◆ **Task details**
Write out the data again in full, exactly as it reads.

◆ **Collected data**
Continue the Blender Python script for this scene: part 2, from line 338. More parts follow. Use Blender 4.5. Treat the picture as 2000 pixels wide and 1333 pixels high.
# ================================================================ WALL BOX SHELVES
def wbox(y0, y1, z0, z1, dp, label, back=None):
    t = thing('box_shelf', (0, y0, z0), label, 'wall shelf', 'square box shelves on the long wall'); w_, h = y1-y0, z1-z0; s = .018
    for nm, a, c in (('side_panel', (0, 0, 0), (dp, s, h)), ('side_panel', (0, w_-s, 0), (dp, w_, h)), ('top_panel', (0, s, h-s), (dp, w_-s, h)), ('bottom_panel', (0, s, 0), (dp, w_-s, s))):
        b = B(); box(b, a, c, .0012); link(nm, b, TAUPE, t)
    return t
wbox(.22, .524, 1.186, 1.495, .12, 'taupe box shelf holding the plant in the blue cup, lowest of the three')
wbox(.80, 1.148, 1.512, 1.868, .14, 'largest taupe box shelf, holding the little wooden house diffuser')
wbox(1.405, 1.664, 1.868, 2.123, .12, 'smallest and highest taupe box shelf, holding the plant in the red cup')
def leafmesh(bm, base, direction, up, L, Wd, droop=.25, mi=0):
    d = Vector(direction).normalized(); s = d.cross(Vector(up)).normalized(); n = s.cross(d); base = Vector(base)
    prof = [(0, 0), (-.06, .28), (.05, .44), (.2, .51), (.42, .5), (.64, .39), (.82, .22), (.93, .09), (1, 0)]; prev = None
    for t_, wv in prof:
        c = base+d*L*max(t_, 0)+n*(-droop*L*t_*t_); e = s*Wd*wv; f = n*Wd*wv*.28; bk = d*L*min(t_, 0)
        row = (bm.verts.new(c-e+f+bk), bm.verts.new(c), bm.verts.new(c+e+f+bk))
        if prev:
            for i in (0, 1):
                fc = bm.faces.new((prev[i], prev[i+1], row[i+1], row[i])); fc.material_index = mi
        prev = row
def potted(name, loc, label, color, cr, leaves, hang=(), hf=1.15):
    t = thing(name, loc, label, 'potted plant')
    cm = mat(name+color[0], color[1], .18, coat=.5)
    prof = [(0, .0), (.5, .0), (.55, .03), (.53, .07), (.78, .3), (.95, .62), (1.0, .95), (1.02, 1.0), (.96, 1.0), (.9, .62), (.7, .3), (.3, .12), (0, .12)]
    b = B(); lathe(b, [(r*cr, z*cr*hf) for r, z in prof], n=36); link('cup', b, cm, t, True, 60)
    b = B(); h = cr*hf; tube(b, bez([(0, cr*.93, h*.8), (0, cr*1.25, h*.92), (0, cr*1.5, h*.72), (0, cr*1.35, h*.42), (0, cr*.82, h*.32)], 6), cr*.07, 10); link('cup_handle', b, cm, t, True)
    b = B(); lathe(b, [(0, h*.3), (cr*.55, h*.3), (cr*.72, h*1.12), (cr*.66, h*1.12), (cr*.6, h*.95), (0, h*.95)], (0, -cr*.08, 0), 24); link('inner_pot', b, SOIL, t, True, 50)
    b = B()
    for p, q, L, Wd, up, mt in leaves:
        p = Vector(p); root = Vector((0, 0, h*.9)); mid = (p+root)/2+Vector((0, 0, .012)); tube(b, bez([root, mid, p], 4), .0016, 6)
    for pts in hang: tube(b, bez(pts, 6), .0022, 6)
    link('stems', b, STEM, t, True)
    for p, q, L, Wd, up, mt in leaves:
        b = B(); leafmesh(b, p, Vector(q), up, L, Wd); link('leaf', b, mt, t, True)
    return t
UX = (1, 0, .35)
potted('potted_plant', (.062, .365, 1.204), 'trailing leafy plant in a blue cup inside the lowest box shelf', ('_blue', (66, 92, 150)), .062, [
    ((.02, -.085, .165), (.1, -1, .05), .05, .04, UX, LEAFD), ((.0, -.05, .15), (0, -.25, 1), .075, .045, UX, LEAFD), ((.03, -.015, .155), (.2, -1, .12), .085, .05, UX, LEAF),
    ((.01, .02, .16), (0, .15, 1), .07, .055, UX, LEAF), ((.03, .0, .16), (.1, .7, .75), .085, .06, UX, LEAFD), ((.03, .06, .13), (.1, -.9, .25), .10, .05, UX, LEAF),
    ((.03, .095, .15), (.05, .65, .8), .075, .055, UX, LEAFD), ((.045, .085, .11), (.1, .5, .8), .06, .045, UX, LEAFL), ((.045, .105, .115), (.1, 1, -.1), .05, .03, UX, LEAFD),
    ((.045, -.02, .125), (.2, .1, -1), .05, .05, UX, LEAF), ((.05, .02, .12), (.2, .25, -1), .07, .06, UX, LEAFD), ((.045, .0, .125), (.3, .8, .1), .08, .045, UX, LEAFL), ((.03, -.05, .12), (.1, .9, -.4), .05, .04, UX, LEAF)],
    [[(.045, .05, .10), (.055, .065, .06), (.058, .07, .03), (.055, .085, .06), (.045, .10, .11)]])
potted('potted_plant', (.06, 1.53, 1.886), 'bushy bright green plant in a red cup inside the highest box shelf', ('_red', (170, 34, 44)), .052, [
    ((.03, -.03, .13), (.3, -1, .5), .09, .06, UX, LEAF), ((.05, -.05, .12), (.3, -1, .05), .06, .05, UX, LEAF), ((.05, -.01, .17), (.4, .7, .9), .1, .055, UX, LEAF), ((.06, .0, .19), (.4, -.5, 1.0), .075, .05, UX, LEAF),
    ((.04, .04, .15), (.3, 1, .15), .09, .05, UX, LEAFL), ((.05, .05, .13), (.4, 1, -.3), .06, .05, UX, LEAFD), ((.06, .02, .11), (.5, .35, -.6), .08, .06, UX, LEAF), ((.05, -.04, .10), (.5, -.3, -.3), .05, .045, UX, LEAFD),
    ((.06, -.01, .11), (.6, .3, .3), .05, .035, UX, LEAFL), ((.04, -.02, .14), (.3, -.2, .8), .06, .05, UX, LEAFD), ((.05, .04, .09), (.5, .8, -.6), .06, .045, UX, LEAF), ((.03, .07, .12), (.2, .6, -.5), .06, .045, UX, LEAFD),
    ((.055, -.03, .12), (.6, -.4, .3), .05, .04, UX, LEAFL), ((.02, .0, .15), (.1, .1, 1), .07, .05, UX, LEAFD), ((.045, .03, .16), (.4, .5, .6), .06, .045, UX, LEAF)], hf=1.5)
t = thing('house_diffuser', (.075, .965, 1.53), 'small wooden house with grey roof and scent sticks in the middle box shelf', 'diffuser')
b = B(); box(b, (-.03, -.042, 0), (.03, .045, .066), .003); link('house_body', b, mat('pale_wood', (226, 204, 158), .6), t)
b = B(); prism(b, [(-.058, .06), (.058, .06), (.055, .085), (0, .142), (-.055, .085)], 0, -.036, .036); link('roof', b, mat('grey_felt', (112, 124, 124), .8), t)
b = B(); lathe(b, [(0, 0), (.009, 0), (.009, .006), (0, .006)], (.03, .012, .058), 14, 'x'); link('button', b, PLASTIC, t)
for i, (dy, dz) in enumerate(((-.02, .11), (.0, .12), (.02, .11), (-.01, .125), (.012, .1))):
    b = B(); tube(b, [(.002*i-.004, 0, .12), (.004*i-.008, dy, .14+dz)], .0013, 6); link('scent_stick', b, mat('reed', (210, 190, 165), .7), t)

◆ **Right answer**
Continue the Blender Python script for this scene: part 2, from line 338. More parts follow. Use Blender 4.5. Treat the picture as 2000 pixels wide and 1333 pixels high.
# ================================================================ WALL BOX SHELVES
def wbox(y0, y1, z0, z1, dp, label, back=None):
    t = thing('box_shelf', (0, y0, z0), label, 'wall shelf', 'square box shelves on the long wall'); w_, h = y1-y0, z1-z0; s = .018
    for nm, a, c in (('side_panel', (0, 0, 0), (dp, s, h)), ('side_panel', (0, w_-s, 0), (dp, w_, h)), ('top_panel', (0, s, h-s), (dp, w_-s, h)), ('bottom_panel', (0, s, 0), (dp, w_-s, s))):
        b = B(); box(b, a, c, .0012); link(nm, b, TAUPE, t)
    return t
wbox(.22, .524, 1.186, 1.495, .12, 'taupe box shelf holding the plant in the blue cup, lowest of the three')
wbox(.80, 1.148, 1.512, 1.868, .14, 'largest taupe box shelf, holding the little wooden house diffuser')
wbox(1.405, 1.664, 1.868, 2.123, .12, 'smallest and highest taupe box shelf, holding the plant in the red cup')
def leafmesh(bm, base, direction, up, L, Wd, droop=.25, mi=0):
    d = Vector(direction).normalized(); s = d.cross(Vector(up)).normalized(); n = s.cross(d); base = Vector(base)
    prof = [(0, 0), (-.06, .28), (.05, .44), (.2, .51), (.42, .5), (.64, .39), (.82, .22), (.93, .09), (1, 0)]; prev = None
    for t_, wv in prof:
        c = base+d*L*max(t_, 0)+n*(-droop*L*t_*t_); e = s*Wd*wv; f = n*Wd*wv*.28; bk = d*L*min(t_, 0)
        row = (bm.verts.new(c-e+f+bk), bm.verts.new(c), bm.verts.new(c+e+f+bk))
        if prev:
            for i in (0, 1):
                fc = bm.faces.new((prev[i], prev[i+1], row[i+1], row[i])); fc.material_index = mi
        prev = row
def potted(name, loc, label, color, cr, leaves, hang=(), hf=1.15):
    t = thing(name, loc, label, 'potted plant')
    cm = mat(name+color[0], color[1], .18, coat=.5)
    prof = [(0, .0), (.5, .0), (.55, .03), (.53, .07), (.78, .3), (.95, .62), (1.0, .95), (1.02, 1.0), (.96, 1.0), (.9, .62), (.7, .3), (.3, .12), (0, .12)]
    b = B(); lathe(b, [(r*cr, z*cr*hf) for r, z in prof], n=36); link('cup', b, cm, t, True, 60)
    b = B(); h = cr*hf; tube(b, bez([(0, cr*.93, h*.8), (0, cr*1.25, h*.92), (0, cr*1.5, h*.72), (0, cr*1.35, h*.42), (0, cr*.82, h*.32)], 6), cr*.07, 10); link('cup_handle', b, cm, t, True)
    b = B(); lathe(b, [(0, h*.3), (cr*.55, h*.3), (cr*.72, h*1.12), (cr*.66, h*1.12), (cr*.6, h*.95), (0, h*.95)], (0, -cr*.08, 0), 24); link('inner_pot', b, SOIL, t, True, 50)
    b = B()
    for p, q, L, Wd, up, mt in leaves:
        p = Vector(p); root = Vector((0, 0, h*.9)); mid = (p+root)/2+Vector((0, 0, .012)); tube(b, bez([root, mid, p], 4), .0016, 6)
    for pts in hang: tube(b, bez(pts, 6), .0022, 6)
    link('stems', b, STEM, t, True)
    for p, q, L, Wd, up, mt in leaves:
        b = B(); leafmesh(b, p, Vector(q), up, L, Wd); link('leaf', b, mt, t, True)
    return t
UX = (1, 0, .35)
potted('potted_plant', (.062, .365, 1.204), 'trailing leafy plant in a blue cup inside the lowest box shelf', ('_blue', (66, 92, 150)), .062, [
    ((.02, -.085, .165), (.1, -1, .05), .05, .04, UX, LEAFD), ((.0, -.05, .15), (0, -.25, 1), .075, .045, UX, LEAFD), ((.03, -.015, .155), (.2, -1, .12), .085, .05, UX, LEAF),
    ((.01, .02, .16), (0, .15, 1), .07, .055, UX, LEAF), ((.03, .0, .16), (.1, .7, .75), .085, .06, UX, LEAFD), ((.03, .06, .13), (.1, -.9, .25), .10, .05, UX, LEAF),
    ((.03, .095, .15), (.05, .65, .8), .075, .055, UX, LEAFD), ((.045, .085, .11), (.1, .5, .8), .06, .045, UX, LEAFL), ((.045, .105, .115), (.1, 1, -.1), .05, .03, UX, LEAFD),
    ((.045, -.02, .125), (.2, .1, -1), .05, .05, UX, LEAF), ((.05, .02, .12), (.2, .25, -1), .07, .06, UX, LEAFD), ((.045, .0, .125), (.3, .8, .1), .08, .045, UX, LEAFL), ((.03, -.05, .12), (.1, .9, -.4), .05, .04, UX, LEAF)],
    [[(.045, .05, .10), (.055, .065, .06), (.058, .07, .03), (.055, .085, .06), (.045, .10, .11)]])
potted('potted_plant', (.06, 1.53, 1.886), 'bushy bright green plant in a red cup inside the highest box shelf', ('_red', (170, 34, 44)), .052, [
    ((.03, -.03, .13), (.3, -1, .5), .09, .06, UX, LEAF), ((.05, -.05, .12), (.3, -1, .05), .06, .05, UX, LEAF), ((.05, -.01, .17), (.4, .7, .9), .1, .055, UX, LEAF), ((.06, .0, .19), (.4, -.5, 1.0), .075, .05, UX, LEAF),
    ((.04, .04, .15), (.3, 1, .15), .09, .05, UX, LEAFL), ((.05, .05, .13), (.4, 1, -.3), .06, .05, UX, LEAFD), ((.06, .02, .11), (.5, .35, -.6), .08, .06, UX, LEAF), ((.05, -.04, .10), (.5, -.3, -.3), .05, .045, UX, LEAFD),
    ((.06, -.01, .11), (.6, .3, .3), .05, .035, UX, LEAFL), ((.04, -.02, .14), (.3, -.2, .8), .06, .05, UX, LEAFD), ((.05, .04, .09), (.5, .8, -.6), .06, .045, UX, LEAF), ((.03, .07, .12), (.2, .6, -.5), .06, .045, UX, LEAFD),
    ((.055, -.03, .12), (.6, -.4, .3), .05, .04, UX, LEAFL), ((.02, .0, .15), (.1, .1, 1), .07, .05, UX, LEAFD), ((.045, .03, .16), (.4, .5, .6), .06, .045, UX, LEAF)], hf=1.5)
t = thing('house_diffuser', (.075, .965, 1.53), 'small wooden house with grey roof and scent sticks in the middle box shelf', 'diffuser')
b = B(); box(b, (-.03, -.042, 0), (.03, .045, .066), .003); link('house_body', b, mat('pale_wood', (226, 204, 158), .6), t)
b = B(); prism(b, [(-.058, .06), (.058, .06), (.055, .085), (0, .142), (-.055, .085)], 0, -.036, .036); link('roof', b, mat('grey_felt', (112, 124, 124), .8), t)
b = B(); lathe(b, [(0, 0), (.009, 0), (.009, .006), (0, .006)], (.03, .012, .058), 14, 'x'); link('button', b, PLASTIC, t)
for i, (dy, dz) in enumerate(((-.02, .11), (.0, .12), (.02, .11), (-.01, .125), (.012, .1))):
    b = B(); tube(b, [(.002*i-.004, 0, .12), (.004*i-.008, dy, .14+dz)], .0013, 6); link('scent_stick', b, mat('reed', (210, 190, 165), .7), t)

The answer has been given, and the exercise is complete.